> **Written exercise**: Repeat every line of the listing below exactly, minus the pictures.

Scene modeling code data:
■ ■ ■ ■ ■
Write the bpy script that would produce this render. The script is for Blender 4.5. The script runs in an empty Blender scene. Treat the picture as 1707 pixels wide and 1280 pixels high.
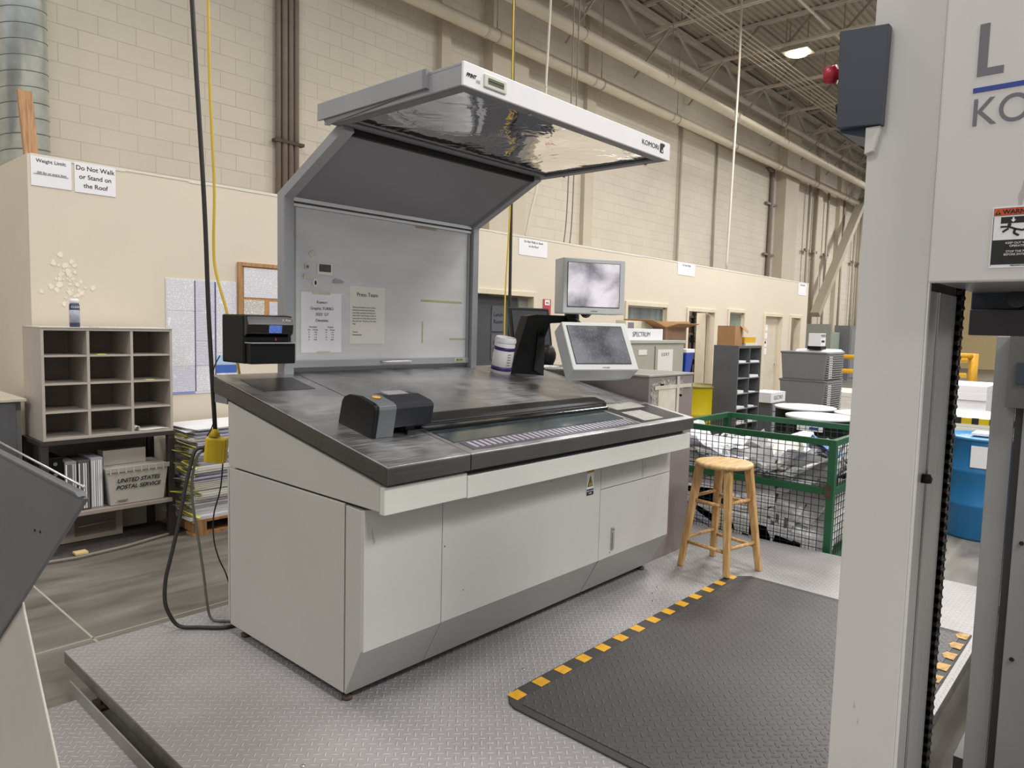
import bpy, bmesh, math, random
from mathutils import Matrix, Vector
random.seed(7)
PI = math.pi
sc = bpy.context.scene
COL = sc.collection

# ------------------------------------------------------------ camera
cam_d = bpy.data.cameras.new('camera')
cam_d.sensor_fit = 'HORIZONTAL'; cam_d.sensor_width = 36.0
cam_d.lens = 1192.858 / 1707 * 36.0
cam_d.clip_start = 0.05; cam_d.clip_end = 200
cam = bpy.data.objects.new('camera', cam_d); COL.objects.link(cam)
Rr = [[0.668663362, -0.743140525, 0.02512904], [-0.0438881025, -0.0731809758, -0.9963525376], [0.742268915, 0.665121572, -0.0815484648]]
m = Matrix(((Rr[0][0], -Rr[1][0], -Rr[2][0]), (Rr[0][1], -Rr[1][1], -Rr[2][1]), (Rr[0][2], -Rr[1][2], -Rr[2][2]))).to_4x4()
m.translation = (0, 0, 1.70)
cam.matrix_world = m
sc.camera = cam

# ------------------------------------------------------------ colour management, world
vs = sc.view_settings
vs.view_transform = 'Standard'; vs.look = 'None'; vs.gamma = 1.0; vs.use_curve_mapping = False
vs.exposure = -0.08
w = bpy.data.worlds.new('world'); sc.world = w; w.use_nodes = True
bg = w.node_tree.nodes['Background']
bg.inputs[0].default_value = (1.0, 0.99, 0.98, 1); bg.inputs[1].default_value = 0.58

# ------------------------------------------------------------ lamps of the hall (rows of high bay fittings)
def hall_lamp(x, y, z, power, sx=1.6, sy=1.6, col=(1.0, 0.972, 0.94)):
    d = bpy.data.lights.new('high_bay_lamp', 'AREA'); d.shape = 'RECTANGLE'; d.size = sx; d.size_y = sy
    d.energy = power; d.color = col
    o = bpy.data.objects.new('high_bay_lamp', d); o.location = (x, y, z); COL.objects.link(o)
    return o
LAMPS = [(-4, 2.0, 230), (1.2, 4.6, 150), (1.2, -3.6, 520), (6.5, 1.0, 330), (7.0, -5.0, 330), (12, 3.4, 420), (14, -3, 320), (19, 3.4, 420), (27, 4, 600), (35, 3, 600), (24, -4, 300), (-3, 7.5, 90)]
for x, y, p in LAMPS: hall_lamp(x, y, 7.3, p)

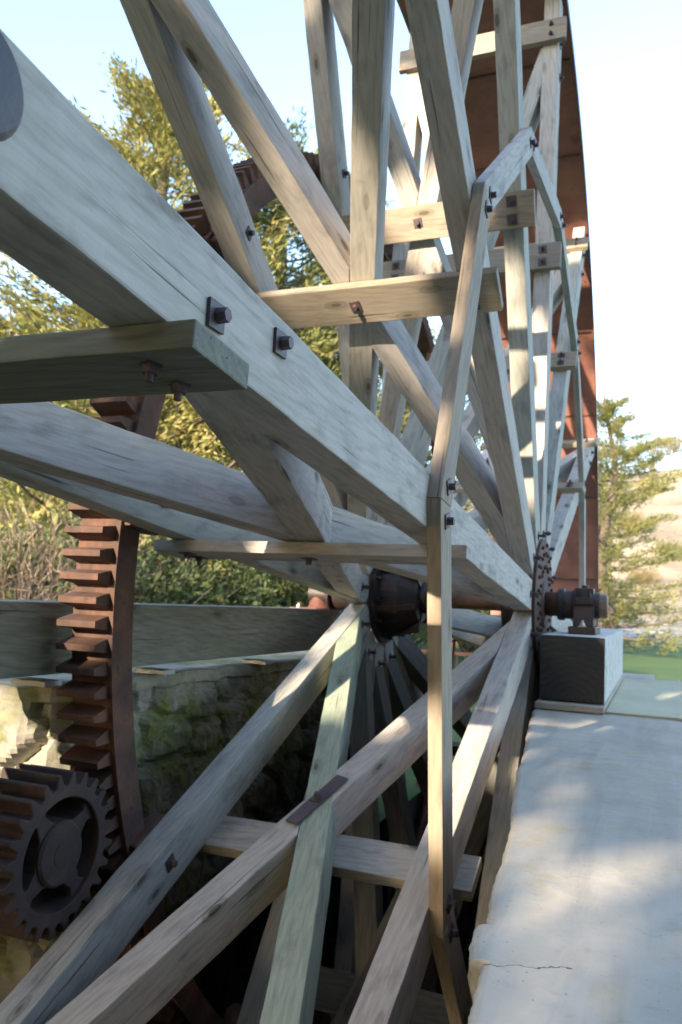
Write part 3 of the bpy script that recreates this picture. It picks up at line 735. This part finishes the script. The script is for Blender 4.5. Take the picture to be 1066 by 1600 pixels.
■ ■ ■ ■ ■
> **Correct result**:
Write the bpy script that would produce this render. The script is for Blender 4.5. The script runs in an empty Blender scene. Treat the picture as 1707 pixels wide and 1280 pixels high.
import bpy, bmesh, math, random
from mathutils import Matrix, Vector
random.seed(7)
PI = math.pi
sc = bpy.context.scene
COL = sc.collection

# ------------------------------------------------------------ camera
cam_d = bpy.data.cameras.new('camera')
cam_d.sensor_fit = 'HORIZONTAL'; cam_d.sensor_width = 36.0
cam_d.lens = 1192.858 / 1707 * 36.0
cam_d.clip_start = 0.05; cam_d.clip_end = 200
cam = bpy.data.objects.new('camera', cam_d); COL.objects.link(cam)
Rr = [[0.668663362, -0.743140525, 0.02512904], [-0.0438881025, -0.0731809758, -0.9963525376], [0.742268915, 0.665121572, -0.0815484648]]
m = Matrix(((Rr[0][0], -Rr[1][0], -Rr[2][0]), (Rr[0][1], -Rr[1][1], -Rr[2][1]), (Rr[0][2], -Rr[1][2], -Rr[2][2]))).to_4x4()
m.translation = (0, 0, 1.70)
cam.matrix_world = m
sc.camera = cam

# ------------------------------------------------------------ colour management, world
vs = sc.view_settings
vs.view_transform = 'Standard'; vs.look = 'None'; vs.gamma = 1.0; vs.use_curve_mapping = False
vs.exposure = -0.08
w = bpy.data.worlds.new('world'); sc.world = w; w.use_nodes = True
bg = w.node_tree.nodes['Background']
bg.inputs[0].default_value = (1.0, 0.99, 0.98, 1); bg.inputs[1].default_value = 0.58

# ------------------------------------------------------------ lamps of the hall (rows of high bay fittings)
def hall_lamp(x, y, z, power, sx=1.6, sy=1.6, col=(1.0, 0.972, 0.94)):
    d = bpy.data.lights.new('high_bay_lamp', 'AREA'); d.shape = 'RECTANGLE'; d.size = sx; d.size_y = sy
    d.energy = power; d.color = col
    o = bpy.data.objects.new('high_bay_lamp', d); o.location = (x, y, z); COL.objects.link(o)
    return o
LAMPS = [(-4, 2.0, 230), (1.2, 4.6, 150), (1.2, -3.6, 520), (6.5, 1.0, 330), (7.0, -5.0, 330), (12, 3.4, 420), (14, -3, 320), (19, 3.4, 420), (27, 4, 600), (35, 3, 600), (24, -4, 300), (-3, 7.5, 90)]
for x, y, p in LAMPS: hall_lamp(x, y, 7.3, p)

Write part 3 of the bpy script that recreates this picture. It picks up at line 735. This part finishes the script. The script is for Blender 4.5. Take the picture to be 1066 by 1600 pixels.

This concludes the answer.